Metaalbewerkers
800 v. Chr. tot 12 n. Chr.

In de IJzertijd (800 – 12 v. Chr.) wordt het gebied rondom de Rotte droger doordat de monding van de Maas verbreedt en er meer geulen ontstaan. Daardoor kan het boerenleven opbloeien. Er ontstaan nederzettingen, meestal langs kreken of op hoger gelegen veenkussens. De boeren houden runderen, schapen en varkens en verbouwen lijnzaad, gerst en gierst.
Nederzetting bij Terbregge
Op de oever van de Rotte bij Terbregge is zo’n nederzetting uit de Late IJzertijd gevonden met scherven, een haardplaats, palen, een metalen mantelspeld, aardewerkscherven, botten en een juk van wilgenhout.
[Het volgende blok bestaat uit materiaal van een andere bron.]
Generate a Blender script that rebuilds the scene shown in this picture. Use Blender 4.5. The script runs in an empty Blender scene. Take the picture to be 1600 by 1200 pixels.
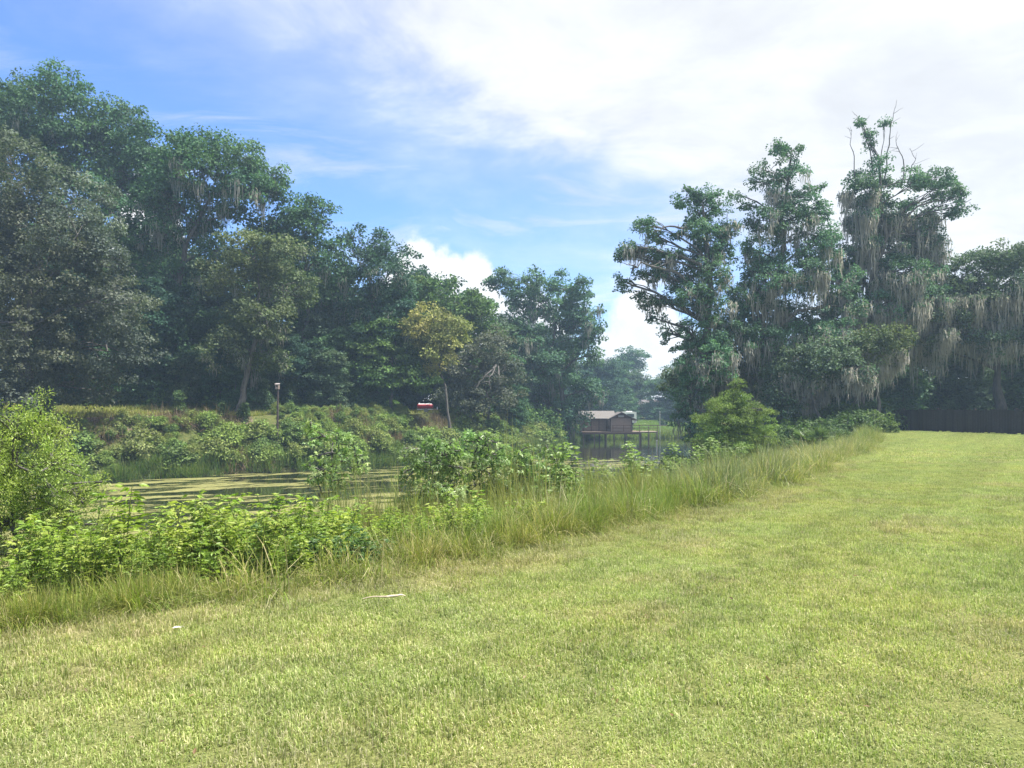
import bpy, math, random
import numpy as np
from mathutils import Vector

# ------------------------------------------------------------------ camera, sky, sun, exposure
F = 1186.0            # focal length in photograph pixels (1600 px wide frame)
HZ = 635.0            # photograph row of the horizon
EYE = 1.6
scene = bpy.context.scene
col = scene.collection
cam_d = bpy.data.cameras.new('camera')
cam_d.sensor_width = 36.0
cam_d.lens = F / 1600.0 * 36.0
cam_d.shift_y = (HZ - 600.0) / 1600.0
cam_d.clip_start = 0.05
cam_d.clip_end = 3000.0
cam = bpy.data.objects.new('camera', cam_d)
cam.location = (0, 0, EYE)
cam.rotation_euler = (math.radians(90), 0, 0)
col.objects.link(cam)
scene.camera = cam

SUN_AZ, SUN_EL = math.radians(86), math.radians(64)
SUN_POWER, SKY_POWER, EXPOSURE = 5.0, 0.12, 1.30
sv = Vector((math.sin(SUN_AZ) * math.cos(SUN_EL), math.cos(SUN_AZ) * math.cos(SUN_EL), math.sin(SUN_EL)))
sun_d = bpy.data.lights.new('sun', 'SUN')
sun_d.energy = SUN_POWER
sun_d.angle = math.radians(0.53)
sun_d.color = (1.0, 0.955, 0.88)
sun = bpy.data.objects.new('sun', sun_d)
sun.rotation_euler = sv.to_track_quat('Z', 'Y').to_euler()
sun.location = (60, 40, 90)
col.objects.link(sun)

vs = scene.view_settings
vs.view_transform = 'Standard'
vs.look = 'None'
vs.exposure = EXPOSURE
vs.gamma = 1.0
vs.use_curve_mapping = False
cy = scene.cycles
cy.max_bounces = 6
cy.diffuse_bounces = 3
cy.glossy_bounces = 2
cy.transmission_bounces = 3
cy.transparent_max_bounces = 6
cy.volume_bounces = 1
cy.use_denoising = True
try:
    cy.denoiser = 'OPENIMAGEDENOISE'
    cy.denoising_input_passes = 'RGB_ALBEDO_NORMAL'
    cy.denoising_prefilter = 'ACCURATE'
except Exception:
    pass
cy.use_adaptive_sampling = True
cy.adaptive_threshold = 0.01
cy.sample_clamp_indirect = 6.0


class NT:
    """small node-tree helper"""
    def __init__(self, tree):
        self.t = tree
        self.n = tree.nodes
        self.l = tree.links

    def new(self, kind, **kw):
        nd = self.n.new(kind)
        for k, v in kw.items():
            setattr(nd, k, v)
        return nd

    def put(self, sock, v):
        if isinstance(v, bpy.types.NodeSocket):
            self.l.new(v, sock)
        elif v is not None:
            if hasattr(sock, 'default_value'):
                try:
                    sock.default_value = v
                except Exception:
                    sock.default_value = (v[0], v[1], v[2], 1.0) if not isinstance(v, (int, float)) else (v, v, v)

    def m(self, op, a, b=None, c=None, clamp=False):
        nd = self.new('ShaderNodeMath', operation=op, use_clamp=clamp)
        self.put(nd.inputs[0], a)
        if b is not None:
            self.put(nd.inputs[1], b)
        if c is not None:
            self.put(nd.inputs[2], c)
        return nd.outputs[0]

    def vm(self, op, a, b=None):
        nd = self.new('ShaderNodeVectorMath', operation=op)
        self.put(nd.inputs[0], a)
        if b is not None:
            self.put(nd.inputs[1], b)
        return nd.outputs[0]

    def ss(self, v, lo, hi, a=0.0, b=1.0):
        nd = self.new('ShaderNodeMapRange', interpolation_type='SMOOTHSTEP')
        self.put(nd.inputs[0], v)
        for i, x in enumerate((lo, hi, a, b)):
            self.put(nd.inputs[1 + i], x)
        return nd.outputs[0]

    def noise(self, vec, scale, detail=4.0, rough=0.55, dist=0.0):
        nd = self.new('ShaderNodeTexNoise')
        if vec is not None:
            self.l.new(vec, nd.inputs['Vector'])
        nd.inputs['Scale'].default_value = scale
        nd.inputs['Detail'].default_value = detail
        nd.inputs['Roughness'].default_value = rough
        nd.inputs['Distortion'].default_value = dist
        return nd.outputs[0]

    def mix(self, fac, a, b, blend='MIX'):
        nd = self.new('ShaderNodeMix', data_type='RGBA', blend_type=blend)
        self.put(nd.inputs[0], fac)
        for i, v in ((6, a), (7, b)):
            if isinstance(v, bpy.types.NodeSocket):
                self.l.new(v, nd.inputs[i])
            else:
                nd.inputs[i].default_value = (v[0], v[1], v[2], 1.0)
        return nd.outputs[2]

    def xyz(self, x, y, z):
        nd = self.new('ShaderNodeCombineXYZ')
        self.put(nd.inputs[0], x)
        self.put(nd.inputs[1], y)
        self.put(nd.inputs[2], z)
        return nd.outputs[0]


def build_world():
    w = bpy.data.worlds.new('World')
    scene.world = w
    w.use_nodes = True
    k = NT(w.node_tree)
    k.n.clear()
    out = k.new('ShaderNodeOutputWorld')
    bg = k.new('ShaderNodeBackground')
    bg.inputs[1].default_value = SKY_POWER
    k.l.new(bg.outputs[0], out.inputs[0])
    sky = k.new('ShaderNodeTexSky', sky_type='NISHITA')
    sky.sun_disc = False
    sky.sun_elevation = SUN_EL
    sky.sun_rotation = SUN_AZ
    sky.air_density = 1.0
    sky.dust_density = 0.6
    sky.ozone_density = 2.0
    tc = k.new('ShaderNodeTexCoord')
    d = k.vm('NORMALIZE', tc.outputs['Generated'])
    sp = k.new('ShaderNodeSeparateXYZ')
    k.l.new(d, sp.inputs[0])
    x, y, z = sp.outputs
    hor = k.m('SQRT', k.m('ADD', k.m('MULTIPLY', x, x), k.m('MULTIPLY', y, y)))
    az = k.m('MULTIPLY', k.m('DIVIDE', x, hor), 57.3)
    el = k.m('MULTIPLY', k.m('ARCSINE', z), 57.3)
    den = k.m('ADD', k.m('MAXIMUM', z, 0.0), 0.16)
    p = k.xyz(k.m('DIVIDE', x, den), k.m('DIVIDE', y, den), 0.0)
    # slow warp so that nothing repeats
    wn = k.new('ShaderNodeTexNoise')
    k.l.new(p, wn.inputs['Vector'])
    wn.inputs['Scale'].default_value = 0.7
    wn.inputs['Detail'].default_value = 3
    warp = k.vm('MULTIPLY', k.vm('SUBTRACT', wn.outputs[1], (0.5, 0.5, 0.5)), (0.9, 0.9, 0.9))
    pw = k.vm('ADD', p, warp)
    n_big = k.noise(pw, 0.9, 6.0, 0.56)
    n_mid = k.noise(k.vm('ADD', pw, (7.3, 2.1, 0.0)), 2.4, 7.0, 0.6)
    # high sheet: thick to the sun's side and overhead, breaking up to the other side
    f = k.m('ADD', el, k.m('MULTIPLY', az, 0.50))
    f = k.m('SUBTRACT', f, 18.6)
    f = k.m('ADD', f, k.m('MULTIPLY', k.m('SUBTRACT', n_big, 0.5), 30.0))
    f = k.m('ADD', f, k.m('MULTIPLY', k.m('SUBTRACT', n_mid, 0.5), 20.0))
    sheet = k.ss(f, -3.5, 6.0)
    # thin wisps over the blue
    sq = k.vm('MULTIPLY', pw, (1.0, 2.6, 1.0))
    rot = k.new('ShaderNodeVectorRotate', rotation_type='Z_AXIS')
    k.l.new(sq, rot.inputs[0])
    rot.inputs['Angle'].default_value = 0.5
    n_w = k.noise(rot.outputs[0], 1.1, 8.0, 0.62, 0.4)
    wisps = k.m('MULTIPLY', k.ss(n_w, 0.46, 0.70), 0.7)
    wisps = k.m('MULTIPLY', wisps, k.ss(az, -32.0, 8.0, 0.75, 1.0))
    # cumulus heaps standing on the horizon
    hd = k.xyz(k.m('DIVIDE', x, hor), k.m('DIVIDE', y, hor), 0.0)
    n_h = k.noise(hd, 2.6, 2.0, 0.5)
    top = k.m('MULTIPLY', k.m('SUBTRACT', n_h, 0.5), 18.0)
    top = k.m('ADD', top, 3.0)
    for (ca, h, wd) in ((-7.2, 10.4, 4.6), (-4.8, 9.6, 5.0), (-2.6, 10.0, 3.8), (1.2, 7.8, 4.4), (9.8, 7.6, 5.0), (33.0, 12.5, 5.5), (-24.6, 17.0, 3.0)):
        q = k.m('DIVIDE', k.m('SUBTRACT', az, ca), wd)
        q = k.m('EXPONENT', k.m('MULTIPLY', k.m('MULTIPLY', q, q), -1.0))
        q = k.m('MULTIPLY', q, k.ss(y, 0.0, 0.4))
        top = k.m('MAXIMUM', top, k.m('MULTIPLY', q, h + 1.5))
    dn = k.noise(d, 22.0, 6.0, 0.58)
    dn2 = k.noise(d, 9.0, 3.0, 0.5)
    bil = k.m('ADD', k.m('MULTIPLY', k.m('SUBTRACT', dn, 0.5), 5.5), k.m('MULTIPLY', k.m('SUBTRACT', dn2, 0.5), 5.0))
    cum = k.ss(k.m('SUBTRACT', k.m('ADD', top, bil), el), -0.2, 1.5)
    # sky colour and cloud brightness
    deep = k.mix(1.0, sky.outputs[0], (0.50, 0.64, 0.90), 'MULTIPLY')
    W = 3.75
    shade = k.ss(k.m('ADD', n_mid, k.m('MULTIPLY', k.m('SUBTRACT', n_big, 0.5), 0.8)), 0.3, 0.72, 0.80, 1.03)
    white = k.vm('MULTIPLY', k.xyz(W * 0.965, W * 0.985, W * 1.01), k.xyz(shade, shade, shade))
    cshade = k.ss(k.m('ADD', dn, dn2), 0.75, 1.2, 0.86, 1.06)
    cwhite = k.vm('MULTIPLY', k.xyz(W * 1.03, W * 1.02, W * 1.0), k.xyz(cshade, cshade, cshade))
    thin = k.m('MULTIPLY', k.ss(f, -13.0, 0.0), 0.34)
    c = k.mix(k.m('MAXIMUM', wisps, thin), deep, k.vm('MULTIPLY', white, (0.93, 0.97, 1.03)))
    c = k.mix(k.m('MULTIPLY', cum, 0.95), c, cwhite)
    c = k.mix(k.m('MULTIPLY', sheet, 0.95), c, white)
    k.l.new(c, bg.inputs[0])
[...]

De vondsten duiden erop dat de bewoners langer op één plek bleven wonen, dat ze honden hielden en dat ze visten.
Een van de snelste manieren van vervoer in die tijd is via het water, zoals de Rotte.
Prehistorische kano
In 1920 werd in Terbregge een kano uit de Vroege IJzertijd gevonden, zo’n 1.70 meter onder de grond. De kano was 9 meter lang en uit één eikenstam gekapt. Helaas is het niet gelukt om de kano te conserveren en zijn er nog maar een paar kleine stukjes van over,. Dit was in 1990-1991 gelukkig genoeg om hem te dateren: circa 700 v. Chr.
Over de periode tussen 500 en 250 v. Chr. (de Midden IJzertijd) is weinig bekend. Door toenmalige overstromingen en erosie is er weinig teruggevonden uit die tijd. Wel is duidelijk dat in de 1 e eeuw v. Chr. bewoners het kustgebied hebben verlaten. Rond het begin van onze jaartelling, met de komst van de Romeinen, is het gebied weer bewoond.